Music and Sun Ra’s Atlantean-Egyptian Magic

Anna Gawboy

The Ohio State University,

In the mid 1950s, the American jazz musician Hermann Blount co-founded Thmei Research, a secret society of Black intellectuals whose members were drawn from Chicago’s South Side. Though Thmei’s inner activities remain mysterious, they were informed by many esoteric currents, including Edgar Cayce’s visions of Atlantean magic, Helena Blavatsky’s account of ancient Egyptian rituals, and Lewis de Claremont’s Hoodoo spells. Thmei members communicated with the public through open air preaching and the local distribution of homemade newsletters. Blount’s esoteric study informed his public transformation into Sun Ra, an ancient Egyptian sun god reincarnated as a Space Brother from the planet Saturn (Sites 2020, Szwed 1997).

Insight into Thmei’s magical practices may be gleaned through items held in the archive of the group’s co-founder, Alton Abraham. These objects include a crystal, a small metal ankh, a gris-gris bag, and herbal recipes recorded in Abraham’s notebooks. A hi hat cymbal, etched with symbols likely derived from Abraham’s copy of The Ancient’s Book of Magic (de Claremont 1940), links Thmei’s magical practice to the musical practice of the Arkestra, Sun Ra’s performing collective, which Abraham managed. Sun Ra originally conceived the Arkestra as an esoteric ensemble that would rehearse privately to develop a new “Astro-Black” style, but the band began their public performances almost immediately. In this paper, I show how Sun Ra’s unconventional approach to rehearsals, which combined esoteric discussion, thought experiments, movement, and the exploration of sound and time, prepared Arkestra musicians to transform musical performance into a public ritual, blurring the division between its esoteric and exoteric activities. The Arkestra’s musical medium allowed its esotericism to remain ineffable, while also inviting the audience to participate directly in a shared ecstatic spiritual experience.



Notational Complexity and the Construction of Legitimacy: Steve Vai Transcribes Frank Zappa Note for Note

Alexander James Hallenbeck

UCLA

Though best known as a rock artist, Frank Zappa saw himself primarily as a composer of “serious music” who was forced to work in popular music to get such pieces performed (Miles 2004).
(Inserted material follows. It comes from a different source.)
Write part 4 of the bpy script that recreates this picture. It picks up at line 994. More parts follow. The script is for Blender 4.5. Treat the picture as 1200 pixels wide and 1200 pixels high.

Zappa had been fascinated with how Western notation looked on paper since he was a child and he spent extensive amounts of time writing out scores over his career. Indeed, Zappa used notation as a means of demonstrating his legitimacy as a serious composer; he was proud to show his written compositions to key figures in the Western art music tradition, such as Nicolas Slonimsky and Pierre Boulez. Zappa spent enormous sums of money accumulated from his rock records to get professional orchestras to perform and record his classical music, a process he frequently deprecated because of the mistakes performers made in realizing his notoriously complex notation.

In this paper, I illustrate how Zappa was able to bridge an important gap between his elaborate classical music scores and the parts of his music that are further removed from the Western art tradition: lengthy improvised guitar solos. I focus primarily on the contributions of guitarist Steve Vai. Though known today as a three-time Grammy Award winner, Vai jumpstarted his career by mailing Zappa a transcription of his aptly-named composition “The Black Page,” something that impressed Zappa enough to hire him as his full-time amanuensis, a job that would later result in Vai becoming a member of Zappa’s touring band.

Through a rhythmic analysis of “The Black Page #1,” I illustrate how Zappa’s use of “first- and second-level complexities” of rhythmic subdivisions (Borders 2008) are remarkably similar to the polyrhythms found in his improvised guitar playing. This comparative analysis is made possible by Zappa’s publishing of Vai’s transcriptions in The Frank Zappa Guitar Book (1982). I conclude by examining Zappa’s place in the pantheon of twentieth-century classical composers: though his scored music frequently brings up comparisons to the New Complexity, I instead suggest that Zappa’s sense of rhythm stems from human speech, positioning him as a modernist following in the footsteps of Arnold Schoenberg.